Like many of the world’s best things, the Cuban Lunch bar was a purely Canadian invention.

It was created in 1948, made in Winnipeg, and discontinued in 1991, whereupon fans of the unique and delightful snack slipped into a mild depression lasting nearly 30 years.

Until Westergard rescued us.

Crystal and her husband Bert discovered the Cuban Lunch trademark was available, purchased the said trademark, and jumped headlong into chocolate – researching and experimenting with recipes that didn’t exist anymore.

Crystal says their little Cuban Lunch adventure is “completely crazy,” but “at least we didn’t quit our day jobs.” Yet.

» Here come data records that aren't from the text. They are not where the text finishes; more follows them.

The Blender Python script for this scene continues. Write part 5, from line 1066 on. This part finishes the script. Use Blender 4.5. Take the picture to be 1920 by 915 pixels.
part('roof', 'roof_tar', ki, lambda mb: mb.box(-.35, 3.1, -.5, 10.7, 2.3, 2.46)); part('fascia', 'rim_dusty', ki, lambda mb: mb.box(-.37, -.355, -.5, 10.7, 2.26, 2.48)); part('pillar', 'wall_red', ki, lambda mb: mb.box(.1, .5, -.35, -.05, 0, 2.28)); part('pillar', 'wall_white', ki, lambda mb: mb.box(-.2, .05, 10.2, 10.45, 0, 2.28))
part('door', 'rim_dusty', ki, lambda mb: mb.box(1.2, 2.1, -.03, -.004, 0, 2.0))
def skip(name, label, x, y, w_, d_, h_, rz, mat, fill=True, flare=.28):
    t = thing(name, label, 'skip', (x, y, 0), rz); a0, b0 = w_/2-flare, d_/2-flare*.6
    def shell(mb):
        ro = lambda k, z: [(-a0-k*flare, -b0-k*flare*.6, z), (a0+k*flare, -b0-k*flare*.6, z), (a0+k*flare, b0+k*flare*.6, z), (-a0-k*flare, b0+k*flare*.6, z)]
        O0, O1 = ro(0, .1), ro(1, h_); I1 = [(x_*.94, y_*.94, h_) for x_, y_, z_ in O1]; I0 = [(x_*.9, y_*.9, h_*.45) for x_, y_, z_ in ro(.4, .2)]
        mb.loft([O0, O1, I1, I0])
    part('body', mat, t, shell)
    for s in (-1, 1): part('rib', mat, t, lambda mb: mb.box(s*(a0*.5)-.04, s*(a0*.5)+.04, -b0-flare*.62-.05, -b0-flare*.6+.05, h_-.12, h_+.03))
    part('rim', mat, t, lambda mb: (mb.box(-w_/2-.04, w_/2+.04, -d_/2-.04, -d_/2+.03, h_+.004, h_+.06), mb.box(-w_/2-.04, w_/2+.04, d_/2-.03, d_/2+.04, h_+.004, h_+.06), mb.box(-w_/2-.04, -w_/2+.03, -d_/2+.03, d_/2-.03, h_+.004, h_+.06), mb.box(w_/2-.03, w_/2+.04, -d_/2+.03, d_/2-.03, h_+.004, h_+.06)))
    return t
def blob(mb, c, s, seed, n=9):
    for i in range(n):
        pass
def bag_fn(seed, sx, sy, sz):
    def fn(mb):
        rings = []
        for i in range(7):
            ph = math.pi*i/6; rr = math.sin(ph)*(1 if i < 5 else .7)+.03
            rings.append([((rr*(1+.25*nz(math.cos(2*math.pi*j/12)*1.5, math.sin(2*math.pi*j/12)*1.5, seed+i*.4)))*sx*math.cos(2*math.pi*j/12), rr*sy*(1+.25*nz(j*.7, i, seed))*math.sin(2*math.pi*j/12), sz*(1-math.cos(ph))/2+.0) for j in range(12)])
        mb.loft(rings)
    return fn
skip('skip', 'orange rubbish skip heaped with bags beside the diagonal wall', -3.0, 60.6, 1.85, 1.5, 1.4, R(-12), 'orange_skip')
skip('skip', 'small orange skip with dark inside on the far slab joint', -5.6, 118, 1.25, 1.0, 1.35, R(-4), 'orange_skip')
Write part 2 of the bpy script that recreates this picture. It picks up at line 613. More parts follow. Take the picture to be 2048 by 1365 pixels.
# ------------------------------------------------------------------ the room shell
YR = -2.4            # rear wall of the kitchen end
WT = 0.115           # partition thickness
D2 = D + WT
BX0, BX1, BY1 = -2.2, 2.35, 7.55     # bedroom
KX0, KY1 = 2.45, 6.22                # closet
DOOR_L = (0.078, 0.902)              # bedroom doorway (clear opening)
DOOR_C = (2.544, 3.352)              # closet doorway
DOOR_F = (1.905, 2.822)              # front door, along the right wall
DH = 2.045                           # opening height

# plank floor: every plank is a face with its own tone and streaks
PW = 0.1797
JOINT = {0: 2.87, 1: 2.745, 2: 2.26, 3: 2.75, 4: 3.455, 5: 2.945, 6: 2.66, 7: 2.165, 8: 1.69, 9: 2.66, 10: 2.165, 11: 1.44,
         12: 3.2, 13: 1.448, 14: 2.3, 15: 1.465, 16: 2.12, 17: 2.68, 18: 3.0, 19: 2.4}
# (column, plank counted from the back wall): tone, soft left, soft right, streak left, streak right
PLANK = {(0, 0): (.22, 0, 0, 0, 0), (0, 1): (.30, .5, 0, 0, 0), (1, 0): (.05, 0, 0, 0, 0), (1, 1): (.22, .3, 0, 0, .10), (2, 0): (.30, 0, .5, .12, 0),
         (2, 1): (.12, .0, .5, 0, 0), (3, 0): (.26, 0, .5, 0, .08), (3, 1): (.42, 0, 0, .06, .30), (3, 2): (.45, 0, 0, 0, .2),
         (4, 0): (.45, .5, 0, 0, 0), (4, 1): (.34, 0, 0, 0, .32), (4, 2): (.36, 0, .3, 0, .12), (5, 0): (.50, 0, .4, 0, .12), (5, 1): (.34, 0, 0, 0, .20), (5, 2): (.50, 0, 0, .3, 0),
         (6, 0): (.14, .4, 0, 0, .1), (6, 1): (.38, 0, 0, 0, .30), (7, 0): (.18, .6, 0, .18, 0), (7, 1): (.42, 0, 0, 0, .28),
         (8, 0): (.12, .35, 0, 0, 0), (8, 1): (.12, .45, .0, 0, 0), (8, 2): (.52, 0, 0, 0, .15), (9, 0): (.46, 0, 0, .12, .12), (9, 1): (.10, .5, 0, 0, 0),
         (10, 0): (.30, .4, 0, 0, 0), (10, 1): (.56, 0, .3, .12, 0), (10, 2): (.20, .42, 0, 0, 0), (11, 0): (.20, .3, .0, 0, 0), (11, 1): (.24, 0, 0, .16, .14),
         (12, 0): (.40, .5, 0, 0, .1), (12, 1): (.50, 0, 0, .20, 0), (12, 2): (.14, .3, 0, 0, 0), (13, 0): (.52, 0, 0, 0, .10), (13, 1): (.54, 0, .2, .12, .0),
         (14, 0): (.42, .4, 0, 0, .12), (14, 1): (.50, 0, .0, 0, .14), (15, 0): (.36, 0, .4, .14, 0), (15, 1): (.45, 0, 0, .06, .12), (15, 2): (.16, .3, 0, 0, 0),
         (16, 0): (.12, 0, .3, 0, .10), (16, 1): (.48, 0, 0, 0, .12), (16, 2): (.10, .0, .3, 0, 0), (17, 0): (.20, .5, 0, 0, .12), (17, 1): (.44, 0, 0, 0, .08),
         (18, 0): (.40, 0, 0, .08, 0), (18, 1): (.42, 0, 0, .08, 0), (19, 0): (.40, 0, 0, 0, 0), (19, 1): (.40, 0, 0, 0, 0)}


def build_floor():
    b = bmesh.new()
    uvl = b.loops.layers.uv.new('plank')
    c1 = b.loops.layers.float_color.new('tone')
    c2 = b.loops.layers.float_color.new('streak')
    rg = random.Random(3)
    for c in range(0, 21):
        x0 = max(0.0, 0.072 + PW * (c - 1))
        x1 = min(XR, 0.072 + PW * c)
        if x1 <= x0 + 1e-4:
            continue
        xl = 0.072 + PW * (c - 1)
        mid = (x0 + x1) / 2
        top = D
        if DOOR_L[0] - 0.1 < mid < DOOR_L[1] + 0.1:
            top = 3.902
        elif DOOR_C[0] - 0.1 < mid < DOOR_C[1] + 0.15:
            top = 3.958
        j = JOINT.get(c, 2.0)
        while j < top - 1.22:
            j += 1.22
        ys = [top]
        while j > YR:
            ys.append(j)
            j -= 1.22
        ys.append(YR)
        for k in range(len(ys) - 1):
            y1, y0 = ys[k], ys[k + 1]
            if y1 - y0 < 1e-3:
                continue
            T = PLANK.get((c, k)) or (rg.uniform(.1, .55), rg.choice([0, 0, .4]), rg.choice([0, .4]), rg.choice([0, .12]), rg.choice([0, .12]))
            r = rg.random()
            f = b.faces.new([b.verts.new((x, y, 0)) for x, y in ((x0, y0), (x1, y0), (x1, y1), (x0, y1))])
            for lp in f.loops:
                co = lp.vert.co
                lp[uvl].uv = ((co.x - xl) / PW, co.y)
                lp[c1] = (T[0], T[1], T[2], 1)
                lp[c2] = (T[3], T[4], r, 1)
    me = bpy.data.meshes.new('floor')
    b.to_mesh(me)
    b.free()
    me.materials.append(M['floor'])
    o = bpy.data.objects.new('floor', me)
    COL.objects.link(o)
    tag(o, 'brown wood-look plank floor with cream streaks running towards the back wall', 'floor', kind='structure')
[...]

The first bite I took after three decades of non-Cuban Lunch nibbles was fascinating.

It tasted exactly like I remembered.

This was odd, because I usually can’t rely on remembering what I’ve forgotten. I saw they had the vitally important unique frilled red paper cup container exactly right, but the bite was a true memory munch.

It took me right back to simpler days of Tingle and Tee Kays and Gremlins.

And after much exhaustive daily research involving quite a number of Cuban Lunch test bars acquired at the local IGA, I came to the conclusion it must be the abundance of Spanish peanuts (which may have something to do with the name) embedded in the chocolate that gives the bar its distinctive taste, or perhaps the special chocolate itself, or maybe a secret ingredient imported from 1991.

I still haven’t quite figured it out yet.

So, if you’ll excuse me, I have to some more research to do. Maybe I’ll start with two bars today and go from there.

Harley Hay is a Red Deer writer and filmmaker.